**Stated problem**.
Take the lines from the beginning of the material through the line containing "return tuple(f(v/255) for v in c)+(1,)" and retype them exactly, leaving the pictures out.

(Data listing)

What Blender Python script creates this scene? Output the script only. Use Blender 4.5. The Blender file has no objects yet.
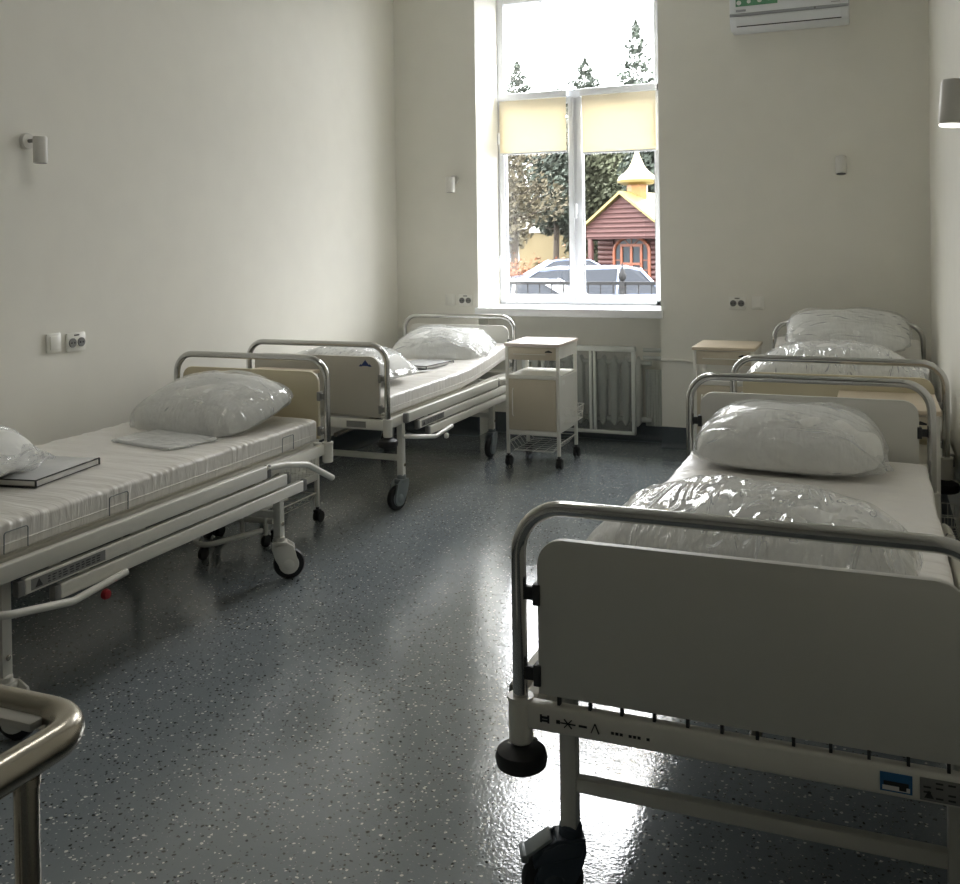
import bpy, bmesh, math, random
from mathutils import Vector, Matrix, noise
random.seed(7)
C = bpy.context.scene.collection
SC = bpy.context.scene
PI = math.pi
R = math.radians

# ------------------------------------------------------------------ materials
def lin(c):
    f = lambda v: v/12.92 if v <= .04045 else ((v+.055)/1.055)**2.4
    return tuple(f(v/255) for v in c)+(1,)

def mat(name, rgb, rough=.5, metal=0, bump=None, spec=.5, coat=0, var=0.0, emit=0, trans=0, bstr=.2, bdist=.01, stretch=(1, 1, 1), vscale=6):
    m = bpy.data.materials.new(name); m.use_nodes = True
    nt = m.node_tree; b = nt.nodes['Principled BSDF']
    b.inputs['Base Color'].default_value = lin(rgb)
    b.inputs['Roughness'].default_value = rough
    b.inputs['Metallic'].default_value = metal
    b.inputs['Specular IOR Level'].default_value = spec
    b.inputs['Coat Weight'].default_value = coat
    if trans: b.inputs['Transmission Weight'].default_value = trans
    if emit:
        b.inputs['Emission Color'].default_value = lin(rgb); b.inputs['Emission Strength'].default_value = emit
    tc = nt.nodes.new('ShaderNodeTexCoord')
    mp = nt.nodes.new('ShaderNodeMapping'); mp.inputs['Scale'].default_value = stretch
    nt.links.new(tc.outputs['Object'], mp.inputs['Vector'])
    if var:
        n = nt.nodes.new('ShaderNodeTexNoise'); n.inputs['Scale'].default_value = vscale; n.inputs['Detail'].default_value = 4
        nt.links.new(mp.outputs[0], n.inputs['Vector'])
        r = nt.nodes.new('ShaderNodeValToRGB'); c = lin(rgb)
        r.color_ramp.elements[0].position = .3; r.color_ramp.elements[1].position = .7
        r.color_ramp.elements[0].color = tuple(max(0, v*(1-var)) for v in c[:3])+(1,)
        r.color_ramp.elements[1].color = tuple(min(1, v*(1+var)) for v in c[:3])+(1,)
        nt.links.new(n.outputs['Fac'], r.inputs['Fac']); nt.links.new(r.outputs['Color'], b.inputs['Base Color'])
    if bump:
        n = nt.nodes.new('ShaderNodeTexNoise'); n.inputs['Scale'].default_value = bump; n.inputs['Detail'].default_value = 3
        nt.links.new(mp.outputs[0], n.inputs['Vector'])
        bp = nt.nodes.new('ShaderNodeBump'); bp.inputs['Strength'].default_value = bstr; bp.inputs['Distance'].default_value = bdist
        nt.links.new(n.outputs['Fac'], bp.inputs['Height']); nt.links.new(bp.outputs['Normal'], b.inputs['Normal'])
    return m

M = {}
M['wall'] = mat('wall_paint', (230, 228, 219), .75, bump=140, bstr=.06, bdist=.002, var=.015)
M['wall_grey'] = mat('grey_wall_paint', (164, 163, 157), .75, bump=140, bstr=.06, bdist=.002, var=.015)
M['ceil'] = mat('ceiling_paint', (245, 245, 242), .8, bump=90, bstr=.05, bdist=.002)
M['white_steel'] = mat('white_powder_coat', (226, 224, 216), .32, bump=300, bstr=.03, bdist=.001)
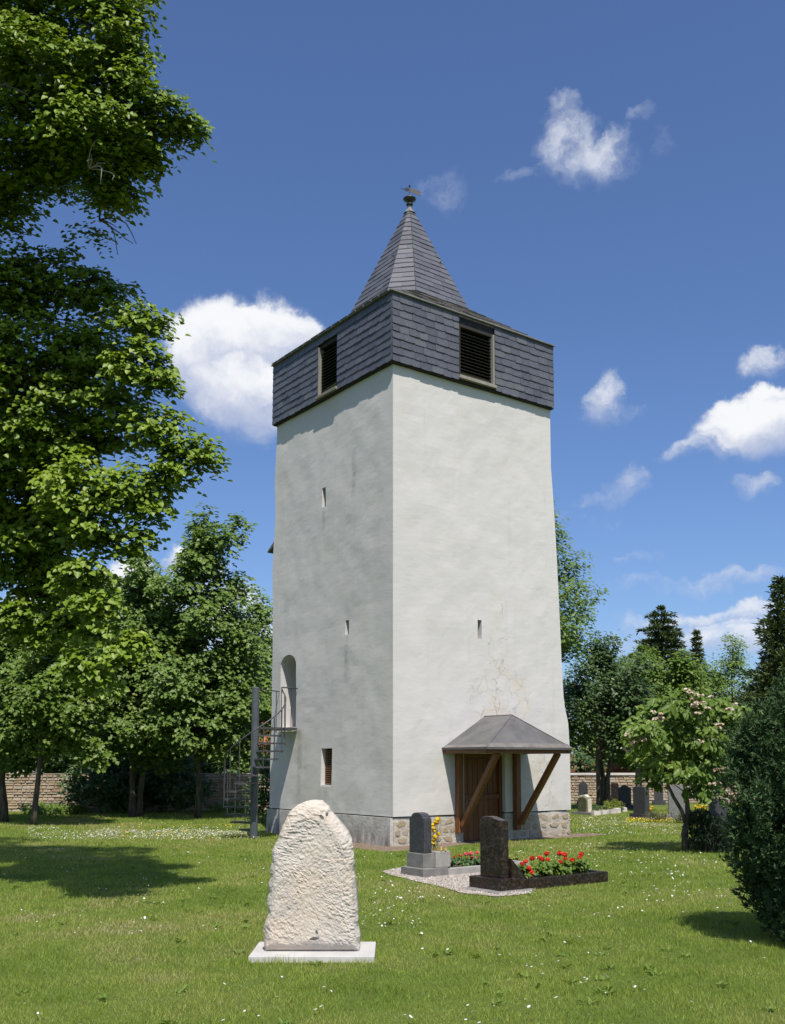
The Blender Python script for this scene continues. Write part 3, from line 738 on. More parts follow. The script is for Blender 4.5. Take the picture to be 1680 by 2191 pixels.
for (tp, zb) in ((p1, zb1), (p2, zb2)):
    m = MB(); m.box(PR(tp, (zb + zE - 0.11) / 2, 0.08), dR * 0.065, nR * 0.065, UP * ((zE - 0.11 - zb) / 2)); m.build('post', MT['brownwood'], roof, bevel=0.008)
    m = MB(); m.beam(PR(tp + 0.0, zb + 0.14, 0.18), PR(tp + (0.02 if tp < 2 else 0.10), zE - 0.10, PJ - 0.16), 0.11, 0.11, dR); m.build('brace', MT['brownwood'], roof, bevel=0.008)
    m = MB(); m.tube([PR(tp - 0.02, zb + 0.16, 0.13), PR(tp - 0.02, zb + 0.16, 0.16)], 0.014, 6); m.tube([PR(tp, 1.0, 0.14), PR(tp, 1.0, 0.155)], 0.012, 6); m.build('bolt', MT['steel'], roof)
# little slate hood on the hidden left-hand side, its edge peeping past the corner
zh = tzL(582, 1165)[1]; th_ = tL(zh)
m = MB(); q = PL(th_ + 0.02, zh, -0.03)
m.prism([q + dL * -0.02 + UP * 0.10, q + dL * 0.34 - UP * 0.12, q + dL * 0.34 - UP * 0.16, q + dL * -0.02 - UP * 0.02], -nL * 0.9); m.build('hood', MT['slate_skirt'], tower)

# ------------------------------------------------------------------ ground
def m_ground(B):
    P = B.obj; n = B.noise(P, 0.35, 5, 0.6); n2 = B.noise(P, 2.4, 6, 0.65); n3 = B.noise(P, 30, 5, 0.7)
    c = B.mix(B.ss(n, 0.35, 0.65), (0.115, 0.165, 0.030), (0.160, 0.205, 0.044))
    c = B.mix(B.m('MULTIPLY', B.ss(n2, 0.55, 0.75), 0.55), c, (0.22, 0.20, 0.085))
    c = B.mix(B.ss(n3, 0.35, 0.7), B.mix(0.45, c, (0.05, 0.07, 0.02)), c)
    setc(B, c); bump(B, n3, 0.9, 0.04)
MT['ground'] = mat('lawn_ground', m_ground, 0.95, 0.1)
GR = 900.0
solo('ground', np.array([(-GR, -GR, 0), (GR, -GR, 0), (GR, GR, 0), (-GR, GR, 0)], float), [(0, 1, 2, 3)], MT['ground'], (0, 0, 0), kind='structure')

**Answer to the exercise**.
What Blender Python script creates this scene? Output the script only. Use Blender 4.5. The Blender file has no objects yet.
import bpy, bmesh, math, random
from mathutils import Vector, Matrix, noise
random.seed(7)
C = bpy.context.scene.collection
SC = bpy.context.scene
PI = math.pi
R = math.radians

# ------------------------------------------------------------------ materials
def lin(c):
    f = lambda v: v/12.92 if v <= .04045 else ((v+.055)/1.055)**2.4
    return tuple(f(v/255) for v in c)+(1,)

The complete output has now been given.